Sometimes it is useful to clear the 'Initialize All' option, but leave the initialization list empty. The effects will be drawn over a black background and the result can be, for example, added to the parent image. Anyway, it never makes sense to disable 'Output All' and leave the output list empty - rendering effects without outputting the result somewhere just wastes rendering time. 

  

VSL Effect 

The VSL Effect can be used for defining arbitrary pixel effects. Using the VSL shading language, the user can move data from a channel to another one, blend channels together, make color corrections, etc.  

 

The 'Image Coordinate Channel' defines the channel, to which the effect writes the coordinates of the processed pixel. The pixel coordinates are in floating point form: the top left corner has the coordinates (0,0,0) and the bottom right corner is (1,1,0). Use of relative floating point coordinates guarantees that VSL effects are resolution independent. When rendering boxes, the pixel coordinates are scaled to the range, which the box covers of the total image. Therefore, you can safely use box rendering with this effect.  

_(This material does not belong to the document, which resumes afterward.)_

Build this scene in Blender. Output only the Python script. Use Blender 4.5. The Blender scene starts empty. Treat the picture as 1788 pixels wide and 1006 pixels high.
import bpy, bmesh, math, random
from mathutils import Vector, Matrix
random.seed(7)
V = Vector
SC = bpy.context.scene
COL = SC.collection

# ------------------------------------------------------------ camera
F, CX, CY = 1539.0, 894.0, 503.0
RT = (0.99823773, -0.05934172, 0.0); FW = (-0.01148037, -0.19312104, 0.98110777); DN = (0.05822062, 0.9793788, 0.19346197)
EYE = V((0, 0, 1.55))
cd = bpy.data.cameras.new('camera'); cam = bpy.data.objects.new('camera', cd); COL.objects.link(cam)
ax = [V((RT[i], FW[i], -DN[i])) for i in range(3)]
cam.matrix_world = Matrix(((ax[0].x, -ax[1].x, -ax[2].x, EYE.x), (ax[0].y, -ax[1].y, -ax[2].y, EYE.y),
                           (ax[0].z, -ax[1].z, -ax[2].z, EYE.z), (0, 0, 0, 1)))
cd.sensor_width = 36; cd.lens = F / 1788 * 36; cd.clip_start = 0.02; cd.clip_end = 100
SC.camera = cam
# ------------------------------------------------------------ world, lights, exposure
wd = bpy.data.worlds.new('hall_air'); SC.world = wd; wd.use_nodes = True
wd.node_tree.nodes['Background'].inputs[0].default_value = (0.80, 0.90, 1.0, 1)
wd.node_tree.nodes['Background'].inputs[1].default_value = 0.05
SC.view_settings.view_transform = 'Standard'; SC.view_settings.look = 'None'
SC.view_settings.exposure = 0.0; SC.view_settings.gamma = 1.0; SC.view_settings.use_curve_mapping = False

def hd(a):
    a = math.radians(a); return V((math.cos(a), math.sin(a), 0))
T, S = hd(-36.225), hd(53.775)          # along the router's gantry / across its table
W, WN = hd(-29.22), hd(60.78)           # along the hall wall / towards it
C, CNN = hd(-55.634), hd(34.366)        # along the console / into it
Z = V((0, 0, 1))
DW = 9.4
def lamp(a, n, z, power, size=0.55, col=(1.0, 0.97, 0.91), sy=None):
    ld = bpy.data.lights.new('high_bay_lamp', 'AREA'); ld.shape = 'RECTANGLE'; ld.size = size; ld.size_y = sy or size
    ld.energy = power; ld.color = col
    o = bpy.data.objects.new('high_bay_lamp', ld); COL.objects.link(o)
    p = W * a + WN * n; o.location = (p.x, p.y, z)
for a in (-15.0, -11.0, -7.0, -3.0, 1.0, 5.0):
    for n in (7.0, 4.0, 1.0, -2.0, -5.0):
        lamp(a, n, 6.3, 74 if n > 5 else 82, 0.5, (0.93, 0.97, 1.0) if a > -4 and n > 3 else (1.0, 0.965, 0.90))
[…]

The default image coordinate channel is the 'UV coords' channel. In the example image above, a random noise is added to the rendered image. The amount of noise depends on the UV coords. 

The lower part of the VSL effect's property window contains the standard VSL editor. By checking the 'Advanced' option, you get access to the editing tools. See the 'Materials' chapter of the manual for VSL programming instructions.  

The VSL objects of the image processing tree 'see' all channels of the system and can freely perform any suitable computations using the channels. Because of the auto-configuration property of the post processing system, referring a channel from a VSL object automatically includes the channel in the post processing data flow.